* WHAT IS REQUIRED: Will you quote only the lines starting at the one that contains "fzz = Z.reshape(-1)[GF].min(1);" and ending with the last line of the listing below, inclusive?

★ ★ ★

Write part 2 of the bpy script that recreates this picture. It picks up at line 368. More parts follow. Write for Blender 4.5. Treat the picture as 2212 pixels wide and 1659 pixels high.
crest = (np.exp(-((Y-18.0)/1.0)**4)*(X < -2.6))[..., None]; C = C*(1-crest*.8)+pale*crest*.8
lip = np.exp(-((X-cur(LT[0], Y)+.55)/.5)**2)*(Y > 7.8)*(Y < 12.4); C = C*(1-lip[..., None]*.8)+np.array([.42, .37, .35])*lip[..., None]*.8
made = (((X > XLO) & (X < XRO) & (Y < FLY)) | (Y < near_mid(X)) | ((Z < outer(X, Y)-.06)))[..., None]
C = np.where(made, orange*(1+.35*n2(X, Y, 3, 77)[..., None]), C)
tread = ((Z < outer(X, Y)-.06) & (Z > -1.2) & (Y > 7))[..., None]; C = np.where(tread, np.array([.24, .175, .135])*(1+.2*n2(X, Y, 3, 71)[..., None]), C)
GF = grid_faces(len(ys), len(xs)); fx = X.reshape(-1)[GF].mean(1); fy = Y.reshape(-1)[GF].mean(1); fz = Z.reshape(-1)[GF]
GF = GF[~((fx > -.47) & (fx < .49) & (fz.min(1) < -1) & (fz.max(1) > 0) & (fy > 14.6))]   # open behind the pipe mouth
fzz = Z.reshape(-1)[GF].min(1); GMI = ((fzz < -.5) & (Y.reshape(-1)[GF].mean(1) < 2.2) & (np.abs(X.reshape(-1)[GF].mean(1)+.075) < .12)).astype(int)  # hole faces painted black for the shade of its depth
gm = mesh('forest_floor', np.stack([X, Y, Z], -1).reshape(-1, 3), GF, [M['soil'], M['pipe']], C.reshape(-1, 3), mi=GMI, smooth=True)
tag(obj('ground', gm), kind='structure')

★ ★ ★

* SOLUTION:
fzz = Z.reshape(-1)[GF].min(1); GMI = ((fzz < -.5) & (Y.reshape(-1)[GF].mean(1) < 2.2) & (np.abs(X.reshape(-1)[GF].mean(1)+.075) < .12)).astype(int)  # hole faces painted black for the shade of its depth
gm = mesh('forest_floor', np.stack([X, Y, Z], -1).reshape(-1, 3), GF, [M['soil'], M['pipe']], C.reshape(-1, 3), mi=GMI, smooth=True)
tag(obj('ground', gm), kind='structure')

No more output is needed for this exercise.